E l’obiezione: “favorite più gli stranieri che gli italiani …”?
Dal mio osservatorio percepisco che questa frase, simbolo di tanti disagi, sia frutto di disinformazione e di difficoltà da parte di alcuni cittadini di chiedere aiuto alle istituzioni. E’ vero le risorse sono limitate, ma gli strumenti esistono. La crisi, cominciata dal 2009, è ancora attiva e diffonde ancorai suoi effetti. Alcune categorie di persone, parlo di quelle fra i 55 e 60 anni con scarsi livelli di istruzione (licenza media), sono più vulnerabili. Prima della crisi alcune di queste persone appartenevano al ceto medio. Poi nel corso degli anni si sono impoveriti, hanno perso il lavoro storico, non hanno potuto pagare le rate del mutuo, hanno subito pignoramenti. Ma per cultura, educazione e dignità hanno preferito evitare di bussare alla porte delle istituzioni. Sono persone che, spesso, non sanno neppure dell’esistenza dell’ISEE (strumento fondamentale per l’accesso al welfare). Al contrario gli stranieri sia per cultura sia per spirito di adattamento imparano subito a destreggiarsi nei sentieri del welfare.
Servirebbe un reddito di cittadinanza?
Abbiamo il REI (Reddito di inclusione) recentemente approvato dal governo Gentiloni. Però è insufficiente, occorrerebbe aumentare il contributo. Come si fa a vincere la povertà con 150 euro al mese? Inoltre non abbiamo efficaci strumenti di controllo e monitoraggio dei progetti. Servono vere e proprie reti di agenzie per il lavoro in modo da accompagnare con itinerari formativi e di riqualificazione i 40enni che hanno perso il lavoro. Sostenere le start up e le vocazioni imprenditoriali.

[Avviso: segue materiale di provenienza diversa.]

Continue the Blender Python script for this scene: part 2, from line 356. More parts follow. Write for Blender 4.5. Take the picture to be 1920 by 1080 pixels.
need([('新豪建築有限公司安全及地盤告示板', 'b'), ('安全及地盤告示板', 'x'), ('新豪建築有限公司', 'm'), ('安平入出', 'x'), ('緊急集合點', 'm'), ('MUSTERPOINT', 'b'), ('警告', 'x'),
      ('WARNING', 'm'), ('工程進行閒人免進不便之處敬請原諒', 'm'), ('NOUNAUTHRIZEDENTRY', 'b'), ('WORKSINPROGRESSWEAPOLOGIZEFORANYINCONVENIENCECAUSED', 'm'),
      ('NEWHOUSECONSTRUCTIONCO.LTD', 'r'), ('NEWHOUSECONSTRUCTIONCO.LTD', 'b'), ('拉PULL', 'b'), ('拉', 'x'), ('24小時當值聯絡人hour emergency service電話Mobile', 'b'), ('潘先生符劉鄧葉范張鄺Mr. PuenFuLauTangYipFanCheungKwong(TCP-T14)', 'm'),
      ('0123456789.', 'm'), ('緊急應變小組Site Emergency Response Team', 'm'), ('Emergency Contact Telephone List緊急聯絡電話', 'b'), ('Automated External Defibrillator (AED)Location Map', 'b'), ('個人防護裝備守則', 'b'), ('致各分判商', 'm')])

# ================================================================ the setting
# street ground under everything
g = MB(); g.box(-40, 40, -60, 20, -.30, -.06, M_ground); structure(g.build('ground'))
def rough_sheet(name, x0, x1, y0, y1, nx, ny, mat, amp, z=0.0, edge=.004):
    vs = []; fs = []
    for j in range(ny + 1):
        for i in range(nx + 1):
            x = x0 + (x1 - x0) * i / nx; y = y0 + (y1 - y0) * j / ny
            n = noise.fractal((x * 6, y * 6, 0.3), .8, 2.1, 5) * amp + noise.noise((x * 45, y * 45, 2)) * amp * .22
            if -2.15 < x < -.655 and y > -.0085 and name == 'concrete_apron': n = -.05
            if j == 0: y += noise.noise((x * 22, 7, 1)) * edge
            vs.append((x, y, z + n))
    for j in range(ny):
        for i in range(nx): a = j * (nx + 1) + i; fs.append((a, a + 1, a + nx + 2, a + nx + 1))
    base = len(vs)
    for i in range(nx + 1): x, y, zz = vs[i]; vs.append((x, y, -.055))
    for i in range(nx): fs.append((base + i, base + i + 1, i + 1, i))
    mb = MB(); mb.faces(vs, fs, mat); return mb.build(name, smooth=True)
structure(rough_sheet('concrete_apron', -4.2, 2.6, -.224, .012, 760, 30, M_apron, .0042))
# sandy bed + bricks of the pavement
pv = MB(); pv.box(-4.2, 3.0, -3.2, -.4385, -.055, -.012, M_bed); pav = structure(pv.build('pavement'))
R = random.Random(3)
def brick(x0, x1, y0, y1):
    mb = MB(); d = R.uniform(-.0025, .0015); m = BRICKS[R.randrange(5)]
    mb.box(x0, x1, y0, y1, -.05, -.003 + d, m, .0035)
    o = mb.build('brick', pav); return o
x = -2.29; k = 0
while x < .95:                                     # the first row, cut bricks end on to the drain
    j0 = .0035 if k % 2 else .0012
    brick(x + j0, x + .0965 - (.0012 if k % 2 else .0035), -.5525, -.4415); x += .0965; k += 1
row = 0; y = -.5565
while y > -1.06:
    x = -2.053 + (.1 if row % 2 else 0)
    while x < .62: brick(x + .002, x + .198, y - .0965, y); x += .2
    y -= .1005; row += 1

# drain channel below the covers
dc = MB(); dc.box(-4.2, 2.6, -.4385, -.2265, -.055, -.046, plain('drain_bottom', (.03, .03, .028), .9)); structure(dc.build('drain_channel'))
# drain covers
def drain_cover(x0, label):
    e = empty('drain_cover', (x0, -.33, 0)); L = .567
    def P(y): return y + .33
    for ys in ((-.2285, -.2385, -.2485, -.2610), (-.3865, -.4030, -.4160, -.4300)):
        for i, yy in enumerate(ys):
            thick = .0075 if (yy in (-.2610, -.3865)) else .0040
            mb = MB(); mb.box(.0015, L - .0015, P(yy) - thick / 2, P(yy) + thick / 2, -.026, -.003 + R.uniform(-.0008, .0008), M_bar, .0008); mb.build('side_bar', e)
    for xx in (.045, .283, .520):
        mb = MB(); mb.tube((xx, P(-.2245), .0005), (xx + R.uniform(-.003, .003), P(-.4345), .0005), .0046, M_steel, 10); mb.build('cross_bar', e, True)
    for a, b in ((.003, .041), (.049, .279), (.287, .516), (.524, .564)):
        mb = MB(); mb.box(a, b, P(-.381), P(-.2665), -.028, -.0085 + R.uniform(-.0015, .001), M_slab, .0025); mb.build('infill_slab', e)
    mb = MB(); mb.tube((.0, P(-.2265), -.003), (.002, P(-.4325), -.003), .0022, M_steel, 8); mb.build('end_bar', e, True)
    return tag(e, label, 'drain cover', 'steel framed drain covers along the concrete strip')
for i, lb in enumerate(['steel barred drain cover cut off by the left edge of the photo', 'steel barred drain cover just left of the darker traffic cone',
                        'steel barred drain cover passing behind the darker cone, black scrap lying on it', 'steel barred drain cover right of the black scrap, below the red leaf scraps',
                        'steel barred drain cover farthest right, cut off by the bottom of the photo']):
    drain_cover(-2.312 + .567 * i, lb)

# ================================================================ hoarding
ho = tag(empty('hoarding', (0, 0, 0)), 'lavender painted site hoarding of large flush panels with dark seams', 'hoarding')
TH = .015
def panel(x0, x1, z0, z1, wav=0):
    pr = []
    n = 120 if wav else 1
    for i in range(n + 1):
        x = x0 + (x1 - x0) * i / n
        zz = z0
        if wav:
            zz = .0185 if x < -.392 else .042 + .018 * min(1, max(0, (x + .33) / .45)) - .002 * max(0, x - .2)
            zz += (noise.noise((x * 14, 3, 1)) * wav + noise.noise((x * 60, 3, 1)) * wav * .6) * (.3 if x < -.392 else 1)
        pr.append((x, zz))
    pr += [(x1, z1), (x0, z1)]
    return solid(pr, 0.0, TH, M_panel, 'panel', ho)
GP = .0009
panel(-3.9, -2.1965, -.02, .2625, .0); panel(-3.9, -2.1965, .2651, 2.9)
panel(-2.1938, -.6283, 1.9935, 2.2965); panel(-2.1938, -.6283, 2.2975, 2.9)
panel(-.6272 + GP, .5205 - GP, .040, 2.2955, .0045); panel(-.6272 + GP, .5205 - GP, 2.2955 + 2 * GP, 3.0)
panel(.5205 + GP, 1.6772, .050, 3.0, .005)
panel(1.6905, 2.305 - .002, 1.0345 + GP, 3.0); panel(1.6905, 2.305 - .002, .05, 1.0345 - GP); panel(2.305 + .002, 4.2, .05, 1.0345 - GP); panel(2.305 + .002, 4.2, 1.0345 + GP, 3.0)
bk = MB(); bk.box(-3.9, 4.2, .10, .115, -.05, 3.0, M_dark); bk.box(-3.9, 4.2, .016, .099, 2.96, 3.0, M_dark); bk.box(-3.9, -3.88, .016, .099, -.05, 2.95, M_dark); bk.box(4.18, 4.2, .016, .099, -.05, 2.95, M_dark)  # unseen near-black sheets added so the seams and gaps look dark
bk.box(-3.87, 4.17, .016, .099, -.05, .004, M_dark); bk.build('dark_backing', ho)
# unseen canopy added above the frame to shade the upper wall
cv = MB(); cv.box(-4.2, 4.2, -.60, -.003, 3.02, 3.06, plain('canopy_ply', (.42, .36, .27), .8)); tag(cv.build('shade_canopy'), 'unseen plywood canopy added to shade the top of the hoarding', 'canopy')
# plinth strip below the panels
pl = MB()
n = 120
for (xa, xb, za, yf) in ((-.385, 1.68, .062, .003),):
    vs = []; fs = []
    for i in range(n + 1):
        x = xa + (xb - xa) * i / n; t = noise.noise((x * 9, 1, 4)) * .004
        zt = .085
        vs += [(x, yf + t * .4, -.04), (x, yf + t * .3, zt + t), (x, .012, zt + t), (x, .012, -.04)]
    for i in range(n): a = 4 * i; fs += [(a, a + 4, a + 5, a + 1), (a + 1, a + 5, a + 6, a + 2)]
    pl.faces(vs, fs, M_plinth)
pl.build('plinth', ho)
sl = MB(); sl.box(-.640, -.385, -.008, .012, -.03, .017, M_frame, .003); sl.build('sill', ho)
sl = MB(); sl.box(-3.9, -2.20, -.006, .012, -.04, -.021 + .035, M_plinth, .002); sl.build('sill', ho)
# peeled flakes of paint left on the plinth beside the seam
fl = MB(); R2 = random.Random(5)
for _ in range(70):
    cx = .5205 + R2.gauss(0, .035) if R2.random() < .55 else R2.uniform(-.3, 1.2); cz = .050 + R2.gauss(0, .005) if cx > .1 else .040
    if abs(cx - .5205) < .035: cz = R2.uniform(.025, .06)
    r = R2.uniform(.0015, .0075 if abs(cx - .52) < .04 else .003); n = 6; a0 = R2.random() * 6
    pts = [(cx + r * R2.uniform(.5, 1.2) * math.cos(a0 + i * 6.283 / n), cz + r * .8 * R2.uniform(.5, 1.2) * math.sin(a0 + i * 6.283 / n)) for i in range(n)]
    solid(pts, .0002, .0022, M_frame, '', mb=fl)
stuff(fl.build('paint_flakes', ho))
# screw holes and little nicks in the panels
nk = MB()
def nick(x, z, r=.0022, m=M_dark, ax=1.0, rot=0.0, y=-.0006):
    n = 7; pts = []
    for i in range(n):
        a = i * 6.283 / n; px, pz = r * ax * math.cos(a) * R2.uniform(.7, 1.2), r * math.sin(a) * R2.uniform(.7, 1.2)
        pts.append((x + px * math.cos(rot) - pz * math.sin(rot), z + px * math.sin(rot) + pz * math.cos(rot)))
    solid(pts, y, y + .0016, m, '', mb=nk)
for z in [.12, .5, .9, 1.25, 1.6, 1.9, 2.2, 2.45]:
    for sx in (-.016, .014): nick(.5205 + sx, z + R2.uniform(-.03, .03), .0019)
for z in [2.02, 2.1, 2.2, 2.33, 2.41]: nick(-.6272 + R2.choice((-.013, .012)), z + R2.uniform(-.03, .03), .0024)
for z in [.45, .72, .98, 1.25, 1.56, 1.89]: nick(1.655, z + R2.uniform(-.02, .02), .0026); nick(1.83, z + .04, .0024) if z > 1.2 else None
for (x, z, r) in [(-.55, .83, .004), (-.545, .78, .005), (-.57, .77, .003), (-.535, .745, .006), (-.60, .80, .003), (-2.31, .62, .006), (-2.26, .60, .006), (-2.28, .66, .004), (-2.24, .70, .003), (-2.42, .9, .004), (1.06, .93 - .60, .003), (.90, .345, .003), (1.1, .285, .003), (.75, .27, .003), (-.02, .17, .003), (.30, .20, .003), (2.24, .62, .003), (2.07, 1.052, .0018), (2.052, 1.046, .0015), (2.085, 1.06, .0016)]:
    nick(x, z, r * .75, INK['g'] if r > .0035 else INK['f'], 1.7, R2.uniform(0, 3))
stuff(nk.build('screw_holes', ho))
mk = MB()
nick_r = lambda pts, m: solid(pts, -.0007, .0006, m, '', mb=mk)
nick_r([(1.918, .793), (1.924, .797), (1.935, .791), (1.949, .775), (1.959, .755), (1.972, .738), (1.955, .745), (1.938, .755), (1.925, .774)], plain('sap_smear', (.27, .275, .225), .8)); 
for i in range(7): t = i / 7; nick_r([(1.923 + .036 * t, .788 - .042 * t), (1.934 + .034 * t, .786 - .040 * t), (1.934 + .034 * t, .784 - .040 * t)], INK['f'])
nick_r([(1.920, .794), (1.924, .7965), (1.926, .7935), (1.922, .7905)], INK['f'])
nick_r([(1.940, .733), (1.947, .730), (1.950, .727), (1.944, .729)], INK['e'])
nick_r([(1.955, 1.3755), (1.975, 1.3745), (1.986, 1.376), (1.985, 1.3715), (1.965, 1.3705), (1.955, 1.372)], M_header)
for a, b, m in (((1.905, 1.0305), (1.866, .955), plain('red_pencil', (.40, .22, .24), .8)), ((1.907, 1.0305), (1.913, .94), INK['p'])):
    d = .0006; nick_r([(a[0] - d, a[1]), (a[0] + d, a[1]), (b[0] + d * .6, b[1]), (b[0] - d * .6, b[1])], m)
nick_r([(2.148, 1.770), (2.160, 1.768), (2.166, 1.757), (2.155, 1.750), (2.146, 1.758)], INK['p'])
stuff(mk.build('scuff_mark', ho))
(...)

Ad esempio a Torino esiste un organismo che si occupa di far crescere le piccole start up: ricordo un gruppo di fisoterapisti che ha dato vita ad un’impresa che offre servizi a chiamata e a domicilio per gli anziani. A Vimercate abbiamo attivato il fondo città solidale per il lavoro che offre delle borse lavoro e opportunità di reinserimento lavorativo. Servono risorse sia economiche sia di intelligenza in modo da fronteggiare le diverse situazioni di disagio e le povertà nelle loro diverse sfaccettature: Dare a tutti lo stesso aiuto forse non sarebbe così equo. Analizzare il caso specifico, potenziare gli interventi sulle persone che hanno buone potenzialità per uscire dalla loro situazione di disagio e considerare che esistono casi cronicamente impossibilitati ad emanciparsi da una tale situazione e per i quali le istituzioni dovranno prevedere degli investimenti di lungo periodo.
Hai mai avuto timore, qualche preoccupazione riguardo alle possibili reazioni dell’opinione pubblica e che alcuni giornali soffiassero sul fuoco delle paure?
No direi di no. Vimercate è una città accogliente. Sono dell’idea che sia meglio accogliere, governare l’accoglienza con progetti strutturati. E’ questo ciò che chiedono i cittadini. I numeri, poi, dicono di stare tranquilli, non c’è nessuna invasione.